Las últimas conferencias de la portavoz –en días de singular zozobra por la delicada crisis política y económica que agobia al país– reforzaron la actitud de intolerancia con sarcasmo y descalificaciones hacia los periodistas. Con impostada suficiencia, la funcionaria desautorizó la pregunta de una cronista sobre rumores de renuncia del Presidente y mandó a “cambiar de supermercado” a un profesional que la consultó sobre los aumentos de precios.
No fueron reacciones aisladas, sino partes de una colección de hostilidades que se ha convertido en la marca de su gestión. Más allá de lo chocante que pueda resultar el tono de tosca altanería, las reacciones de la vocera oficial traducen desconexión con la realidad y falta de sensibilidad para interpretar las angustias de la ciudadanía. ¿Todos los ministros se sienten identificados con ese tono zumbón que desprecia y subestima las preocupaciones de la sociedad?
La pregunta surge detrás de un protagonismo que, a falta de diferenciaciones, hoy amenaza con expresar el tono general del Gobierno. ¿De quién se burla la portavoz cuando manda a un periodista a cambiar de supermercado y ridiculiza la inquietud por la inflación? Se burla de la propia sociedad, que espera del Gobierno comprensión y explicaciones, no displicencia y negación.
Además, cuando el poder señala a un periodista con el dedo –como ya ha hecho varias veces la vocera–, se incurre en una forma no demasiado sutil de intimidación. Cualquier funcionario está en su derecho de no contestar una pregunta, o de dar su visión de las cosas, marcando aun discrepancias con apreciaciones u opiniones de la prensa. Lo que no tiene es derecho al atropello ni a la descalificación del que interroga con profesionalismo y respeto.
Cuando desde el poder no se reconoce ese límite, se transgreden normas de urbanidad y de buen gusto y se debilita la convivencia democrática. No comprender el rol de la prensa independiente es no comprender las reglas del sistema republicano. Ver en el que pregunta a un contrincante, y tratar de herirlo con el filo de una ironía vulgar, no es propio de un servidor público, sino de alguien que se permite el abuso de poder y que hace valer su posición dominante.
El problema, en definitiva, no es la portavoz, sino lo que ella representa: una concepción sectaria, autoritaria y a la vez incompetente, que se ha enquistado en el poder. Sus descalificaciones, ante la incomodidad de tener que responder preguntas, no desentonan con las de un presidente que ve “idiotas”, “conspiradores”, “especuladores” y “golpistas” por todos lados, ni con una vicepresidenta que humilla a propios y ajenos en un revoleo de juicios altisonantes.

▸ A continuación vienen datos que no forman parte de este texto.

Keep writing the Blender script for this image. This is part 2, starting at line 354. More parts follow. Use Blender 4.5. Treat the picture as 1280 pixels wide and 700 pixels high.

La portavoz no les habla a los ciudadanos, sino a sus jefes, que –aún divorciados– quizá se unan en el festejo de las estocadas contra la prensa. Lo curioso es que oficialistas que no comparten esa cultura ni esos rasgos no logren despegarse de tanta intemperancia. La Argentina merece una portavoz de la cordura, que exprese la cultura del diálogo, de las normas, del respeto por el otro y de la aceptación civilizada de las diferencias y el debate.
¿Tan difícil es bajar el dedo, ejercitar la escucha y responder e informar con seriedad y vocación de servicio? Se trata, simplemente, de rendir cuentas de los actos de gobierno. En ese ejercicio tan elemental como sencillo tal vez radique uno de los desafíos primordiales de nuestro tiempo. Una voz serena, confiable y mesurada, aportaría, desde el poder, mucho más que un cambio de estilos y de formas. Ayudaría a tender puentes y cicatrizar heridas, en un país que ya no resiste más intolerancia y más antagonismos.